┌──

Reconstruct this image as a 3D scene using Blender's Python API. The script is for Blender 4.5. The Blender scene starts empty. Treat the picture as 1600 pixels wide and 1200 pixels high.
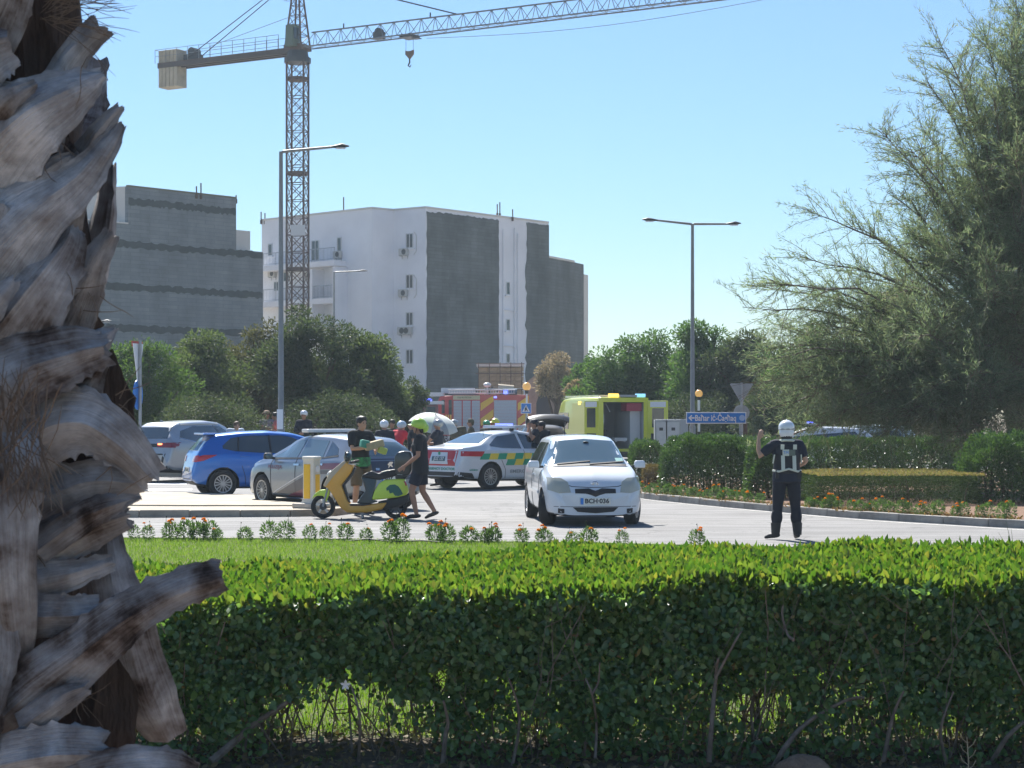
import bpy, bmesh, math, random
import numpy as np
from mathutils import Vector, Matrix, Euler
from mathutils.bvhtree import BVHTree

random.seed(7); RNG = np.random.default_rng(7)
scene = bpy.context.scene
COL = scene.collection
R = math.radians

# ------------------------------------------------------------------ camera, world, sun, exposure
CAM_H = 1.8; FOC = 3000.0; HOR = 652.0          # lens height, focal length and horizon measured on the 1600 px photograph
cam_d = bpy.data.cameras.new('camera'); cam = bpy.data.objects.new('camera', cam_d); COL.objects.link(cam)
cam.location = (0, 0, CAM_H); cam.rotation_euler = (R(90), 0, 0)
cam_d.sensor_width = 36; cam_d.lens = 36 * FOC / 1600; cam_d.shift_y = 52 / 1600
cam_d.clip_start = 0.1; cam_d.clip_end = 3000
cam_d.dof.use_dof = True; cam_d.dof.focus_distance = 33; cam_d.dof.aperture_fstop = 26
scene.camera = cam
SUN_DIR = Vector((-0.30, 1.0, 1.12)).normalized()
world = bpy.data.worlds.new('World'); scene.world = world; world.use_nodes = True
wn = world.node_tree.nodes; wl = world.node_tree.links
sky = wn.new('ShaderNodeTexSky'); sky.sky_type = 'NISHITA'; sky.sun_disc = False
sky.sun_elevation = math.asin(SUN_DIR.z); sky.sun_rotation = math.atan2(SUN_DIR.x, SUN_DIR.y)
sky.air_density = 1.4; sky.dust_density = 0.35; sky.ozone_density = 9.0; sky.altitude = 1300
wl.new(sky.outputs[0], wn['Background'].inputs[0]); wn['Background'].inputs[1].default_value = 0.062
sun_d = bpy.data.lights.new('sun', 'SUN'); sun_d.energy = 4.9; sun_d.angle = R(0.53); sun_d.color = (1, 0.965, 0.90)
sun = bpy.data.objects.new('sun', sun_d); COL.objects.link(sun)
sun.rotation_euler = (-SUN_DIR).to_track_quat('-Z', 'Y').to_euler(); sun.location = (-20, 60, 60)
scene.view_settings.view_transform = 'Standard'; scene.view_settings.look = 'None'
scene.view_settings.exposure = 1.15; scene.view_settings.gamma = 1; scene.view_settings.use_curve_mapping = False
scene.cycles.max_bounces = 8; scene.cycles.transparent_max_bounces = 8

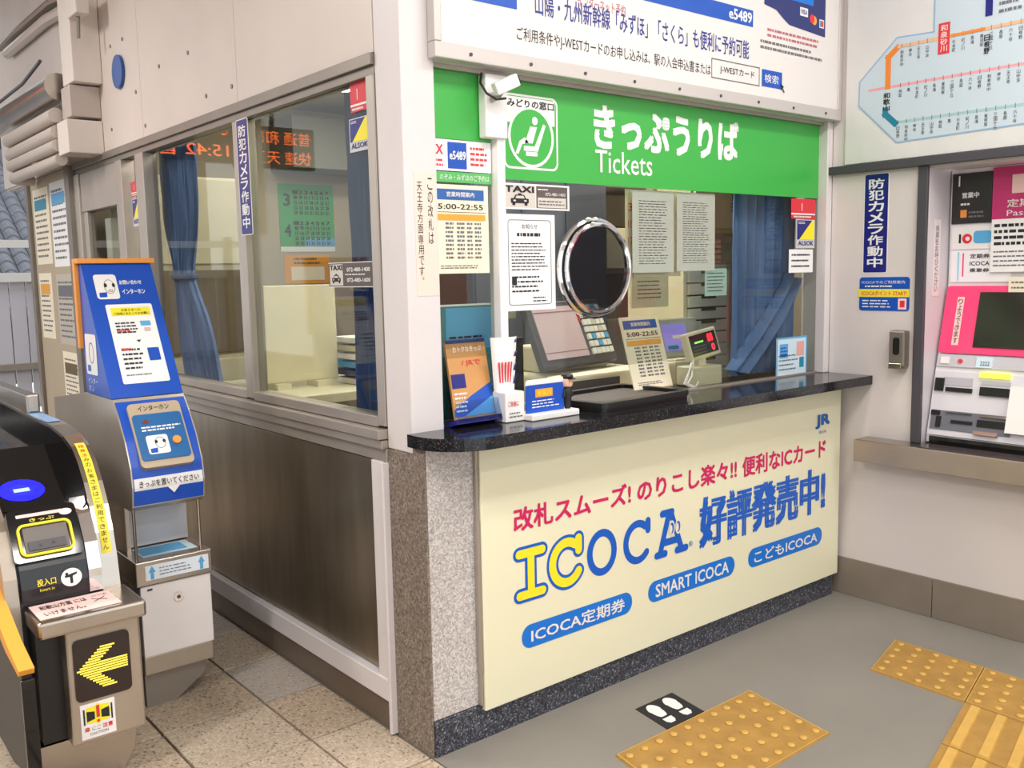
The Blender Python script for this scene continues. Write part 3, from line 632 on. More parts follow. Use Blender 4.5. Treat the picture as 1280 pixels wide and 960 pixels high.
def lathe(m, cx, cy, prof, k=14):
    mb = MB(m); vs = []; 
    for r_, z in prof:
        for i in range(k): a = 2*math.pi*i/k; vs.append((cx+r_*math.cos(a), cy+r_*math.sin(a), z))
    fs = [(j*k+i, j*k+(i+1) % k, (j+1)*k+(i+1) % k, (j+1)*k+i) for j in range(len(prof)-1) for i in range(k)]+[tuple(range(k))[::-1], tuple(range((len(prof)-1)*k, len(prof)*k))]
    mb.add(vs, fs); mb.sm = True; return mb
z0 = zc+.018; fx, fy = .514, -.055
build('body', lathe(M_txt, fx, fy, [(.009, z0), (.011, z0+.02), (.014, z0+.045), (.013, z0+.058), (.006, z0+.066)]), fg)
build('arm', MB(M_txt).tube([(fx-.012, fy, z0+.056), (fx-.018, fy-.004, z0+.035)], .004, 6).tube([(fx+.012, fy, z0+.056), (fx+.018, fy-.004, z0+.035)], .004, 6), fg)
build('head', lathe(M_skin, fx, fy, [(.006, z0+.062), (.015, z0+.067), (.018, z0+.078), (.015, z0+.090)]).use(M_txt).box(fx-.007, fy-.0165, z0+.079, fx-.004, fy-.013, z0+.082).box(fx+.004, fy-.0165, z0+.079, fx+.007, fy-.013, z0+.082), fg)
build('cap', lathe(M_black, fx, fy, [(.0155, z0+.089), (.019, z0+.096), (.016, z0+.101), (.004, z0+.103)]).box(fx-.01, fy-.025, z0+.088, fx+.01, fy-.014, z0+.091), fg)
# black tray reaching through the opening
a_ = math.radians(4); Ft = Fr((.60, -.12, zc), (math.cos(a_), math.sin(a_), 0), (-math.sin(a_), math.cos(a_), 0), (0, 0, 1))
q = MB(M_black); q.prism(Ft, q.rrect(0, 0, .43, .29, .02), 0, .012); tr = build('cash_tray', q, label='flat black cash tray on the counter through the window opening', cat='tray')
q = MB(M_black); q.ringp(Ft, q.rrect(-.006, -.006, .436, .296, .03), q.rrect(.02, .02, .41, .27, .02), .012, .028); build('rim', q, tr)
q = MB(mat('tray_mat', '4a4440', .6)); q.prism(Ft, q.rrect(.022, .022, .408, .268, .018), .012, .016); build('mat', q, tr)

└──

#### [Exercise task]
Reproduce the lines from the one containing "The Blender Python" to the end of the entries, keeping both ends and adding nothing.

#### [Task answer]
The Blender Python script for this scene continues. Write part 3, from line 632 on. More parts follow. Use Blender 4.5. Treat the picture as 1280 pixels wide and 960 pixels high.
def lathe(m, cx, cy, prof, k=14):
    mb = MB(m); vs = []; 
    for r_, z in prof:
        for i in range(k): a = 2*math.pi*i/k; vs.append((cx+r_*math.cos(a), cy+r_*math.sin(a), z))
    fs = [(j*k+i, j*k+(i+1) % k, (j+1)*k+(i+1) % k, (j+1)*k+i) for j in range(len(prof)-1) for i in range(k)]+[tuple(range(k))[::-1], tuple(range((len(prof)-1)*k, len(prof)*k))]
    mb.add(vs, fs); mb.sm = True; return mb
z0 = zc+.018; fx, fy = .514, -.055
build('body', lathe(M_txt, fx, fy, [(.009, z0), (.011, z0+.02), (.014, z0+.045), (.013, z0+.058), (.006, z0+.066)]), fg)
build('arm', MB(M_txt).tube([(fx-.012, fy, z0+.056), (fx-.018, fy-.004, z0+.035)], .004, 6).tube([(fx+.012, fy, z0+.056), (fx+.018, fy-.004, z0+.035)], .004, 6), fg)
build('head', lathe(M_skin, fx, fy, [(.006, z0+.062), (.015, z0+.067), (.018, z0+.078), (.015, z0+.090)]).use(M_txt).box(fx-.007, fy-.0165, z0+.079, fx-.004, fy-.013, z0+.082).box(fx+.004, fy-.0165, z0+.079, fx+.007, fy-.013, z0+.082), fg)
build('cap', lathe(M_black, fx, fy, [(.0155, z0+.089), (.019, z0+.096), (.016, z0+.101), (.004, z0+.103)]).box(fx-.01, fy-.025, z0+.088, fx+.01, fy-.014, z0+.091), fg)
# black tray reaching through the opening
a_ = math.radians(4); Ft = Fr((.60, -.12, zc), (math.cos(a_), math.sin(a_), 0), (-math.sin(a_), math.cos(a_), 0), (0, 0, 1))
q = MB(M_black); q.prism(Ft, q.rrect(0, 0, .43, .29, .02), 0, .012); tr = build('cash_tray', q, label='flat black cash tray on the counter through the window opening', cat='tray')
q = MB(M_black); q.ringp(Ft, q.rrect(-.006, -.006, .436, .296, .03), q.rrect(.02, .02, .41, .27, .02), .012, .028); build('rim', q, tr)
q = MB(mat('tray_mat', '4a4440', .6)); q.prism(Ft, q.rrect(.022, .022, .408, .268, .018), .012, .016); build('mat', q, tr)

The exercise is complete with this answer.